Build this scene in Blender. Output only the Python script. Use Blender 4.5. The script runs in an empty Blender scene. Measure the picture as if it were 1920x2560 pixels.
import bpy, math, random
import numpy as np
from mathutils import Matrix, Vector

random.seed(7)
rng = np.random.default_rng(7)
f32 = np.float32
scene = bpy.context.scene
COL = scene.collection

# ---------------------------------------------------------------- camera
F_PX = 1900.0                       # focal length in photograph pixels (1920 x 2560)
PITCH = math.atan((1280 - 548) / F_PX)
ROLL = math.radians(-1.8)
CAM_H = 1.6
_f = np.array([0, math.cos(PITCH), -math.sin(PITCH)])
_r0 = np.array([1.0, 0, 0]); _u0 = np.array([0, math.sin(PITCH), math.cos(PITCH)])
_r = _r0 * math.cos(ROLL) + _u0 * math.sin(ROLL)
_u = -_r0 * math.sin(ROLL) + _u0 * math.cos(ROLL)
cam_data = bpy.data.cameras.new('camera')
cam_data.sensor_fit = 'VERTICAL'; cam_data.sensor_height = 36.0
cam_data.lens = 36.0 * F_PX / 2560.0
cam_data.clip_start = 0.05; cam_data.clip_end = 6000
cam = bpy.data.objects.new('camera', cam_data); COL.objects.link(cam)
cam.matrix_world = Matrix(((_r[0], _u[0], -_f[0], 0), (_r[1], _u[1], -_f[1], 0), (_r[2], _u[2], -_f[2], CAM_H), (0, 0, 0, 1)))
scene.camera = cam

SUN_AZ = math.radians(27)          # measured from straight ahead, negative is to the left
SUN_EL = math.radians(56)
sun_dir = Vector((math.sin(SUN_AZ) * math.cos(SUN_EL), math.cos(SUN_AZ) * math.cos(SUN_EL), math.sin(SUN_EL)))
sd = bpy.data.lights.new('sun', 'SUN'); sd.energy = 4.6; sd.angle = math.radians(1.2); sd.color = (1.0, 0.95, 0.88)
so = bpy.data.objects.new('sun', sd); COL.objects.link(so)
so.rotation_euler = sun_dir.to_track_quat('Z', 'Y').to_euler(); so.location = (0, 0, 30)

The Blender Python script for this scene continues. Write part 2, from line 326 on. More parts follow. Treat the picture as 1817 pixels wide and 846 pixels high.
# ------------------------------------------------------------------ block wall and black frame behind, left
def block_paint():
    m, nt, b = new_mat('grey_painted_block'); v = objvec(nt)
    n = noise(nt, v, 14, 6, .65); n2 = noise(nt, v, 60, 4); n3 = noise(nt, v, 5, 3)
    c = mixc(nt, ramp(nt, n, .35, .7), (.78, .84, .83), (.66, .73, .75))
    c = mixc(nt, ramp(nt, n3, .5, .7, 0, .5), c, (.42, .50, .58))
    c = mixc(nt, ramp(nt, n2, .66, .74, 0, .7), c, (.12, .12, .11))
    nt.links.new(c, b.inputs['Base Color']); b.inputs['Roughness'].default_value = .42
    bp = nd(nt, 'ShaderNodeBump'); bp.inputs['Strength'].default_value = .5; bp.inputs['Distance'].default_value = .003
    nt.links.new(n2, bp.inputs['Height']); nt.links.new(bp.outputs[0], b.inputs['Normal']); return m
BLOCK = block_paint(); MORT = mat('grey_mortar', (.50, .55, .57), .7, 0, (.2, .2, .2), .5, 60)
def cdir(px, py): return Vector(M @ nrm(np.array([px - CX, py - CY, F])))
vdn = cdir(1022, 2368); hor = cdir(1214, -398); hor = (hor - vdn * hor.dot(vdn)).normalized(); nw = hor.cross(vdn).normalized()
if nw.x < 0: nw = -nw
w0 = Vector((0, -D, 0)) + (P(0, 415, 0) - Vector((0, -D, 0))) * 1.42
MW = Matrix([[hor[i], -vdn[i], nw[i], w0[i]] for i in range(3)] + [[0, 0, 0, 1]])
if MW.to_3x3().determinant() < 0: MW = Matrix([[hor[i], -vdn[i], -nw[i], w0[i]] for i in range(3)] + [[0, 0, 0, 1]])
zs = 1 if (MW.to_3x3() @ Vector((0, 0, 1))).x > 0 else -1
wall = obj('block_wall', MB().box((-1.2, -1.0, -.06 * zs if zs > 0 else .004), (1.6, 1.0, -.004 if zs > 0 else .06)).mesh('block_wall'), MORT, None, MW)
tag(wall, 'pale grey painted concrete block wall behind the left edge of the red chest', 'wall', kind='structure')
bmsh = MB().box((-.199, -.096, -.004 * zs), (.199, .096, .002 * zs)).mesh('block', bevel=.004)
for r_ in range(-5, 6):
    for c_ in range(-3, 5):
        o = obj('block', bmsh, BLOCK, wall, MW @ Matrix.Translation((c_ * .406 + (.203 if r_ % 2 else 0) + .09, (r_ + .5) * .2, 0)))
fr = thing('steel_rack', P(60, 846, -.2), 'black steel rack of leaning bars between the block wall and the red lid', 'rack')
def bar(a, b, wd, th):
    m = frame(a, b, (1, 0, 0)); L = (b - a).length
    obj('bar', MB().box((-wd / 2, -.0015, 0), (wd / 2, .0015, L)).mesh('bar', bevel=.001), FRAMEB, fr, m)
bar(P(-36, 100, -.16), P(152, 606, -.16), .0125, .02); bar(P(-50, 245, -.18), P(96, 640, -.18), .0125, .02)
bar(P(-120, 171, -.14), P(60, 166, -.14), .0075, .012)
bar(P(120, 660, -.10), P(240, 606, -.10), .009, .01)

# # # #

From the first line to the last, please quote the material above exactly.

Build this scene in Blender. Output only the Python script. Use Blender 4.5. The script runs in an empty Blender scene. Measure the picture as if it were 1920x2560 pixels.
import bpy, math, random
import numpy as np
from mathutils import Matrix, Vector

random.seed(7)
rng = np.random.default_rng(7)
f32 = np.float32
scene = bpy.context.scene
COL = scene.collection

# ---------------------------------------------------------------- camera
F_PX = 1900.0                       # focal length in photograph pixels (1920 x 2560)
PITCH = math.atan((1280 - 548) / F_PX)
ROLL = math.radians(-1.8)
CAM_H = 1.6
_f = np.array([0, math.cos(PITCH), -math.sin(PITCH)])
_r0 = np.array([1.0, 0, 0]); _u0 = np.array([0, math.sin(PITCH), math.cos(PITCH)])
_r = _r0 * math.cos(ROLL) + _u0 * math.sin(ROLL)
_u = -_r0 * math.sin(ROLL) + _u0 * math.cos(ROLL)
cam_data = bpy.data.cameras.new('camera')
cam_data.sensor_fit = 'VERTICAL'; cam_data.sensor_height = 36.0
cam_data.lens = 36.0 * F_PX / 2560.0
cam_data.clip_start = 0.05; cam_data.clip_end = 6000
cam = bpy.data.objects.new('camera', cam_data); COL.objects.link(cam)
cam.matrix_world = Matrix(((_r[0], _u[0], -_f[0], 0), (_r[1], _u[1], -_f[1], 0), (_r[2], _u[2], -_f[2], CAM_H), (0, 0, 0, 1)))
scene.camera = cam

SUN_AZ = math.radians(27)          # measured from straight ahead, negative is to the left
SUN_EL = math.radians(56)
sun_dir = Vector((math.sin(SUN_AZ) * math.cos(SUN_EL), math.cos(SUN_AZ) * math.cos(SUN_EL), math.sin(SUN_EL)))
sd = bpy.data.lights.new('sun', 'SUN'); sd.energy = 4.6; sd.angle = math.radians(1.2); sd.color = (1.0, 0.95, 0.88)
so = bpy.data.objects.new('sun', sd); COL.objects.link(so)
so.rotation_euler = sun_dir.to_track_quat('Z', 'Y').to_euler(); so.location = (0, 0, 30)

The Blender Python script for this scene continues. Write part 2, from line 326 on. More parts follow. Treat the picture as 1817 pixels wide and 846 pixels high.
# ------------------------------------------------------------------ block wall and black frame behind, left
def block_paint():
    m, nt, b = new_mat('grey_painted_block'); v = objvec(nt)
    n = noise(nt, v, 14, 6, .65); n2 = noise(nt, v, 60, 4); n3 = noise(nt, v, 5, 3)
    c = mixc(nt, ramp(nt, n, .35, .7), (.78, .84, .83), (.66, .73, .75))
    c = mixc(nt, ramp(nt, n3, .5, .7, 0, .5), c, (.42, .50, .58))
    c = mixc(nt, ramp(nt, n2, .66, .74, 0, .7), c, (.12, .12, .11))
    nt.links.new(c, b.inputs['Base Color']); b.inputs['Roughness'].default_value = .42
    bp = nd(nt, 'ShaderNodeBump'); bp.inputs['Strength'].default_value = .5; bp.inputs['Distance'].default_value = .003
    nt.links.new(n2, bp.inputs['Height']); nt.links.new(bp.outputs[0], b.inputs['Normal']); return m
BLOCK = block_paint(); MORT = mat('grey_mortar', (.50, .55, .57), .7, 0, (.2, .2, .2), .5, 60)
def cdir(px, py): return Vector(M @ nrm(np.array([px - CX, py - CY, F])))
vdn = cdir(1022, 2368); hor = cdir(1214, -398); hor = (hor - vdn * hor.dot(vdn)).normalized(); nw = hor.cross(vdn).normalized()
if nw.x < 0: nw = -nw
w0 = Vector((0, -D, 0)) + (P(0, 415, 0) - Vector((0, -D, 0))) * 1.42
MW = Matrix([[hor[i], -vdn[i], nw[i], w0[i]] for i in range(3)] + [[0, 0, 0, 1]])
if MW.to_3x3().determinant() < 0: MW = Matrix([[hor[i], -vdn[i], -nw[i], w0[i]] for i in range(3)] + [[0, 0, 0, 1]])
zs = 1 if (MW.to_3x3() @ Vector((0, 0, 1))).x > 0 else -1
wall = obj('block_wall', MB().box((-1.2, -1.0, -.06 * zs if zs > 0 else .004), (1.6, 1.0, -.004 if zs > 0 else .06)).mesh('block_wall'), MORT, None, MW)
tag(wall, 'pale grey painted concrete block wall behind the left edge of the red chest', 'wall', kind='structure')
bmsh = MB().box((-.199, -.096, -.004 * zs), (.199, .096, .002 * zs)).mesh('block', bevel=.004)
for r_ in range(-5, 6):
    for c_ in range(-3, 5):
        o = obj('block', bmsh, BLOCK, wall, MW @ Matrix.Translation((c_ * .406 + (.203 if r_ % 2 else 0) + .09, (r_ + .5) * .2, 0)))
fr = thing('steel_rack', P(60, 846, -.2), 'black steel rack of leaning bars between the block wall and the red lid', 'rack')
def bar(a, b, wd, th):
    m = frame(a, b, (1, 0, 0)); L = (b - a).length
    obj('bar', MB().box((-wd / 2, -.0015, 0), (wd / 2, .0015, L)).mesh('bar', bevel=.001), FRAMEB, fr, m)
bar(P(-36, 100, -.16), P(152, 606, -.16), .0125, .02); bar(P(-50, 245, -.18), P(96, 640, -.18), .0125, .02)
bar(P(-120, 171, -.14), P(60, 166, -.14), .0075, .012)
bar(P(120, 660, -.10), P(240, 606, -.10), .009, .01)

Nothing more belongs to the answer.